Transcribe all the entries word for word, but omit the images.

### Input for this task ###

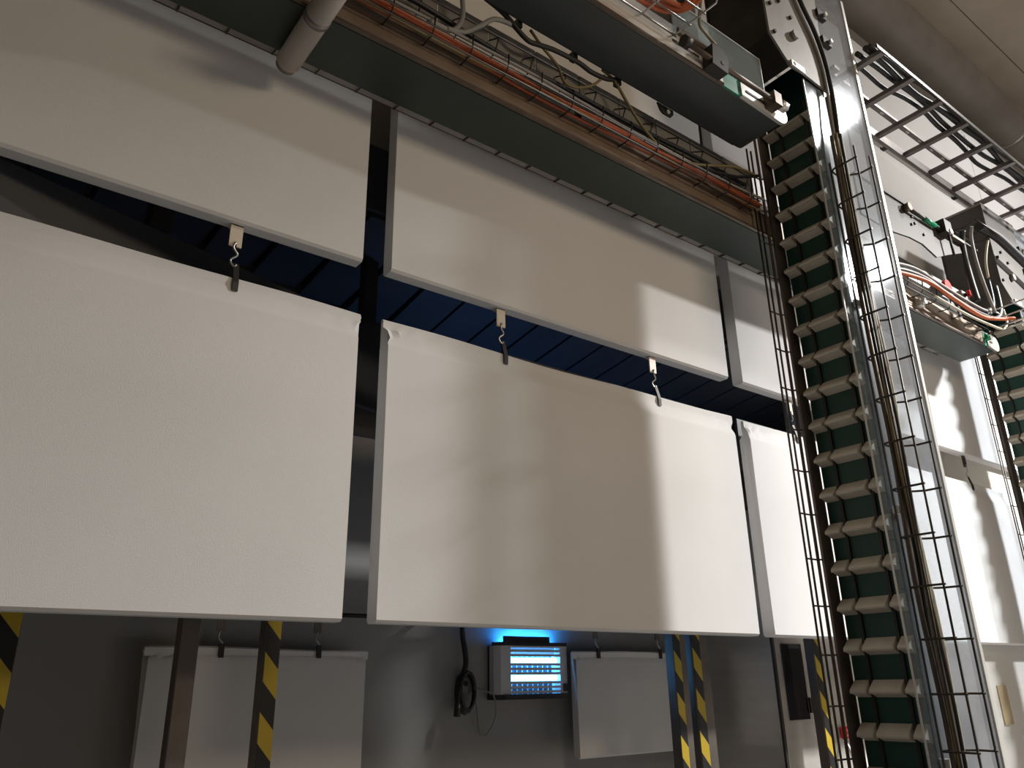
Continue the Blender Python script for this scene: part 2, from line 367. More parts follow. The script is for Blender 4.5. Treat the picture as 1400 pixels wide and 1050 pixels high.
# ---------------------------------------------------------------- belt conveyors
def belt_outline(x0, x1, z0, z1):
    rr = (z1 - z0) / 2; zc = z0 + rr; p = []
    for k in range(9):
        a = -PI / 2 + PI * k / 8; p.append((x1 - rr + rr * math.cos(a), zc + rr * math.sin(a)))
    for k in range(9):
        a = PI / 2 + PI * k / 8; p.append((x0 + rr + rr * math.cos(a), zc + rr * math.sin(a)))
    return p
def conveyor(label, x0, x1, y0, y1, z, cut0, cut1, sidem, endm, beltm='belt'):
    """near side y0, far side y1, underside z; side plate up to cut0, belt edge shows cut0..cut1, end plate to x1"""
    T = thing('belt_conveyor', ((x0 + x1) / 2, (y0 + y1) / 2, z), label, 'conveyor')
    zt = z + 0.165
    MB().prism(belt_outline(x0, x1, z, zt), 'y', y0 + 0.012, y1 - 0.012).build('belt', M[beltm], T)
    MB().prism(belt_outline(cut0 - 0.05, cut1 + 0.05, z + 0.012, zt - 0.03), 'y', y0 - 0.001, y0 + 0.0115).build('belt_edge', M['beltedge'], T)
    box('side_plate', (x0, y0 - 0.008, z + 0.02), (cut0, y0 + 0.003, zt), M[sidem], T)
    box('side_lip', (x0, y0 - 0.012, z + 0.004), (cut0, y0 + 0.010, z + 0.018), M['brown'], T)
    ep = [p for p in belt_outline(cut1 - 0.07, x1 + 0.012, z - 0.004, zt - 0.02) if p[0] > cut1]
    ep = [(cut1, z + 0.01)] + [p for p in ep if p[0] > cut1 + 0.02] + [(cut1, zt - 0.03)]
    MB().prism(ep, 'y', y0 - 0.012, y0 + 0.010).build('end_plate', M[endm], T)
    box('end_slot', (cut1 + 0.04, y0 - 0.016, z + 0.055), (x1 - 0.13, y0 - 0.013, z + 0.068), M['dark'], T)
    box('side_plate', (x0, y1 - 0.003, z + 0.02), (x1 - 0.1, y1 + 0.008, zt + 0.04), M['dark'], T)
    return T
C1 = conveyor('long lower belt conveyor with green-black underside running past the second row of panels', -3.2, 7.42, 2.54, 2.86, 2.70, 7.13, 7.20, 'sidewarm', 'plate')
C2 = conveyor('upper belt conveyor with dark underside and bright rounded end plate beside the near tower', -3.2, 3.78, 2.13, 2.445, 3.18, 3.18, 3.345, 'bright', 'bright', 'beltblack')
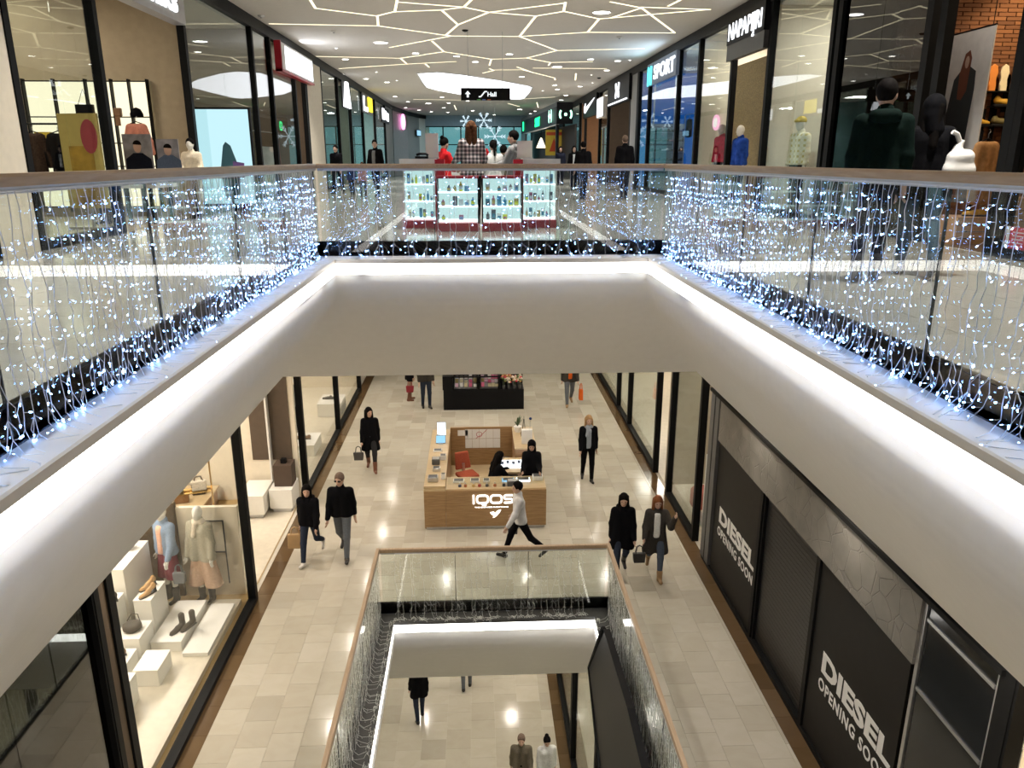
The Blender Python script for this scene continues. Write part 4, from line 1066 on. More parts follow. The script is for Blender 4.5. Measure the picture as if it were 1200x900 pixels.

###

**Reply to the exercise:**
Continue the Blender Python script for this scene: part 2, from line 367. More parts follow. The script is for Blender 4.5. Treat the picture as 1400 pixels wide and 1050 pixels high.
# ---------------------------------------------------------------- belt conveyors
def belt_outline(x0, x1, z0, z1):
    rr = (z1 - z0) / 2; zc = z0 + rr; p = []
    for k in range(9):
        a = -PI / 2 + PI * k / 8; p.append((x1 - rr + rr * math.cos(a), zc + rr * math.sin(a)))
    for k in range(9):
        a = PI / 2 + PI * k / 8; p.append((x0 + rr + rr * math.cos(a), zc + rr * math.sin(a)))
    return p
def conveyor(label, x0, x1, y0, y1, z, cut0, cut1, sidem, endm, beltm='belt'):
    """near side y0, far side y1, underside z; side plate up to cut0, belt edge shows cut0..cut1, end plate to x1"""
    T = thing('belt_conveyor', ((x0 + x1) / 2, (y0 + y1) / 2, z), label, 'conveyor')
    zt = z + 0.165
    MB().prism(belt_outline(x0, x1, z, zt), 'y', y0 + 0.012, y1 - 0.012).build('belt', M[beltm], T)
    MB().prism(belt_outline(cut0 - 0.05, cut1 + 0.05, z + 0.012, zt - 0.03), 'y', y0 - 0.001, y0 + 0.0115).build('belt_edge', M['beltedge'], T)
    box('side_plate', (x0, y0 - 0.008, z + 0.02), (cut0, y0 + 0.003, zt), M[sidem], T)
    box('side_lip', (x0, y0 - 0.012, z + 0.004), (cut0, y0 + 0.010, z + 0.018), M['brown'], T)
    ep = [p for p in belt_outline(cut1 - 0.07, x1 + 0.012, z - 0.004, zt - 0.02) if p[0] > cut1]
    ep = [(cut1, z + 0.01)] + [p for p in ep if p[0] > cut1 + 0.02] + [(cut1, zt - 0.03)]
    MB().prism(ep, 'y', y0 - 0.012, y0 + 0.010).build('end_plate', M[endm], T)
    box('end_slot', (cut1 + 0.04, y0 - 0.016, z + 0.055), (x1 - 0.13, y0 - 0.013, z + 0.068), M['dark'], T)
    box('side_plate', (x0, y1 - 0.003, z + 0.02), (x1 - 0.1, y1 + 0.008, zt + 0.04), M['dark'], T)
    return T
C1 = conveyor('long lower belt conveyor with green-black underside running past the second row of panels', -3.2, 7.42, 2.54, 2.86, 2.70, 7.13, 7.20, 'sidewarm', 'plate')
C2 = conveyor('upper belt conveyor with dark underside and bright rounded end plate beside the near tower', -3.2, 3.78, 2.13, 2.445, 3.18, 3.18, 3.345, 'bright', 'bright', 'beltblack')
The Blender Python script for this scene continues. Write part 4, from line 1066 on. More parts follow. The script is for Blender 4.5. Measure the picture as if it were 1200x900 pixels.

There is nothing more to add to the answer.